I would do this configuration using ICP.
all your edge squids would ask first your backend one for the object.
If the backend has the object, then the edge will learn it, otherwise
it has to go to the origin.
All the most accessed object would remain in the back squid's memory.
If the backend squid does not work, you can configure your edge squid
to get content from the origin server directly.

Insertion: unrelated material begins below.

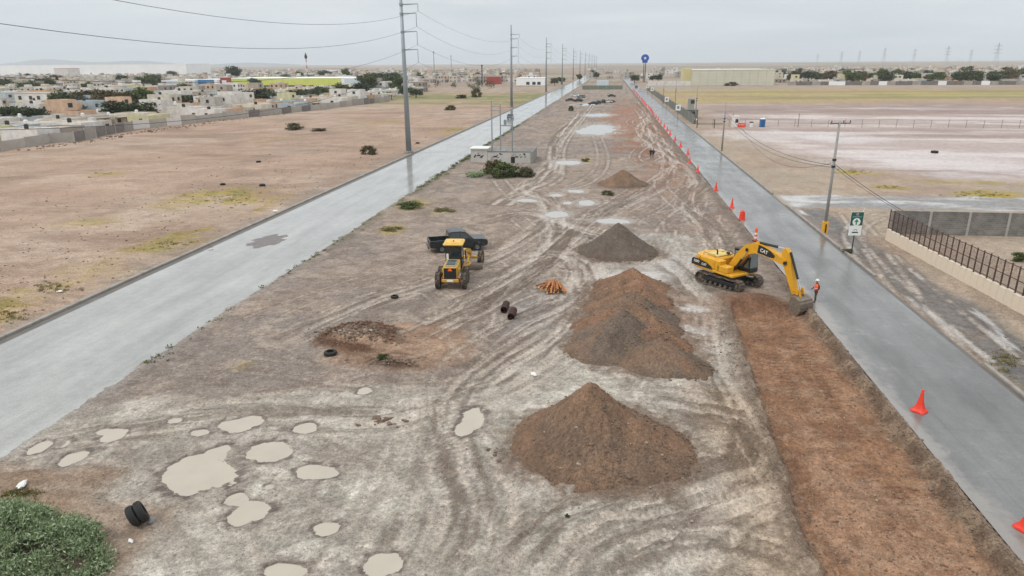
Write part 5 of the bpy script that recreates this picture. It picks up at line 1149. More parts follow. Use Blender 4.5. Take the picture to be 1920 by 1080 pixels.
# ================================================================ logs, pipes, tyres, debris
M_LOG = mat('cut_timber', lin(176, 112, 62), .8, var=.35, scale=5, dirt=lin(96, 62, 40), dirt_amt=.32, rand=.35); M_BARK = mat('log_end', lin(226, 178, 124), .85, var=.2, scale=6)
rr = random.Random(5)
lgc = GZ(1037, 545)
for k_ in range(34):
    a = R(90) + rr.gauss(0, .42); L_ = rr.uniform(1.2, 1.7); lay = k_ / 34.0; wd_ = 1.2 * (1 - .65 * lay)
    tip = Vector((rr.uniform(-wd_, wd_) * .6, .6 + rr.uniform(-.35, .35), .12 + .55 * lay + rr.uniform(0, .08))); d = Vector((tip.x * .7 + rr.gauss(0, .22), -1.0, -.06 - .12 * lay + rr.gauss(0, .05))); d.normalize(); r_ = rr.uniform(.045, .075)
    o = thing('timber_log', 'orange-brown round timber lying in the small log heap before the earth ridge', 'log', lgc, 0, 'log heap')
    MB().tube(tip, tip + d * L_, r_ * .85, r_, 9, False).build('log_trunk', M_LOG, o); e2 = tip + d * L_; MB().tube(e2, e2 + d * .012, r_, r_ * .98, 9).tube(tip, tip - d * .012, r_ * .85, r_ * .82, 9).build('log_end', M_BARK, o)
M_PIPE = mat('rusted_pipe', lin(66, 42, 34), .8, .2, var=.3, scale=5, dirt=lin(104, 70, 54), dirt_amt=.2, bump=.3)
for px, lb in ((((945, 588), (953, 566)), 'rust-brown short pipe on the left of the lying pair'), (((958, 600), (968, 576)), 'rust-brown short pipe on the right of the lying pair')):
    a, b = G(*px[0]), G(*px[1]); a.z = b.z = .29; b = a + (b - a).normalized() * 1.35
    o = thing('steel_pipe', lb, 'pipe', (a.x, a.y, ground_z(a.x, a.y)), 0, 'pair of rusty pipes'); d = b - a; z = Vector((0, 0, .25)); ax = d.normalized()
    sh = MB(); sh.tube(z, z + d, .26, .26, 20, False); sh.tube(z + d, z, .22, .22, 20, False); sh.build('pipe_shell', M_PIPE, o, True)
    for q0 in (0, 1):
        base = z + d * q0; n_ = 20; s_ = ax.cross(Vector((0, 0, 1))).normalized(); w_ = ax.cross(s_)
        MB().add([tuple(base + (s_ * math.cos(6.2832 * i / n_) + w_ * math.sin(6.2832 * i / n_)) * r_) for r_ in (.22, .26) for i in range(n_)], [(i, (i + 1) % n_, n_ + (i + 1) % n_, n_ + i) for i in range(n_)]).build('pipe_rim', M_PIPE, o)
    for q0 in (.3, .66): MB().tube(z + d * q0, z + d * (q0 + .04), .272, .272, 20).build('pipe_band', M_PIPE, o)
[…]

That way, you can limit the "extra" load on the edge squid when doing
cold start.

my 2 cents.

if you have a lot of traffic from your edge to your backend, you can
loadbalance traffic too :)

cheers


On Tue, Nov 16, 2010 at 1:43 AM, Dmitri Smirnov  wrote:
> Willy,
>
> thank you for taking time to respond. This is always thought provoking.
>
> On 11/13/2010 12:18 AM, Willy Tarreau wrote:
>>
>> Why reject instead of redispatching ? Do you fear that non-cached requests
>> will have a domino effect on all your squids ?
>
> Yes, this indeed happens. Also, the objective is not to exceed the number of
> connections from squids to backend database. In case of cold cache the
> redispatch will cause a cache entry to be brought into the wrong shard which
> is unlikely to be reused. Thus this would use up a valuable connection just
> to satisfy one request.
>
> However, even this is an optimistic scenario. These cold cache situations
> happen due to external factors like AWS issue, our home grown DNS messed up
> (AWS does not provide DNS) and etc which causes not all of the squids to be
> reported to proxies and messes up the distribution. This is because haproxy
> is restarted after the config file is regenerated.
>
> I have been thinking about preserving some of the distribution using server
> IDs when the set of squids partially changes but that's another story, let's
> not digress.
>
> Thus even with redispatch enabled the other squid is unlikely to have free
> connection slots because when it goes cold, most of them do.
>
> Needless to say, most of the other components in the system are also in
> distress in case something happens on a large scale. So I choose the
> stability of the system to be the priority even though some of the clients
> will be refused service which happens to be the least of the evils.
>
>>
>> I don't see any "http-server-close" there, which makes me think that your
>> squids are selected upon the first request of a connection and will still
>> have to process all subsequent requests, even if their URL don't hash to
>> them.
>
> Good point. This is not the case, however, forceclose takes care of it and I
> can see that most of the time the number of concurrently open connections to
> any particular squid changes very quickly in a range of 0-3 even though each
> of them handles a chunk requests per second.
>
>
>> Your client timeout at 100ms seems way too low to me. I'm sure you'll
>> regularly get truncated responses due to packet losses. In my opinion,
>> both your client and server timeouts must cover at least a TCP retransmit
>> (3s), so that makes sense to set them to at least 4-5 seconds. Also, do
>> not forget that sometimes your cache will have to fetch an object before
>> responding, so it could make sense to have a server timeout which is at
>> least as big as the squid timeout.
>
> Agree. Right now server timeout in prod is 5s according to what is
> recommended in the docs. In fact, I will probably reverse my timeout changes
> to be inline with your recommendations.
>
> Having slept on the problem I came up with a fairly simple idea which is not
> perfect but I think does most of the bang for such a simple change.
>
> It revolves around of adding a maxconn restriction for every individual
> squid on in the backend.
>
> And the number can be easily calculated and then tuned after a loadtest.
>
> Let's assume I have 1 haproxy in front of a single squid.
>
> Furthermore, HIT latency: 5ms, MISS latency 200ms for simplicity.
>
> Incoming traffic 1,000 rps at peak.
>
> From squids to backend lets have 50 connections max, i.e. with 250 rps max.
>
> So through a single connection allowance for hot caches we will be able to
> process 200 rps. For cold cache we will do only 5 rps.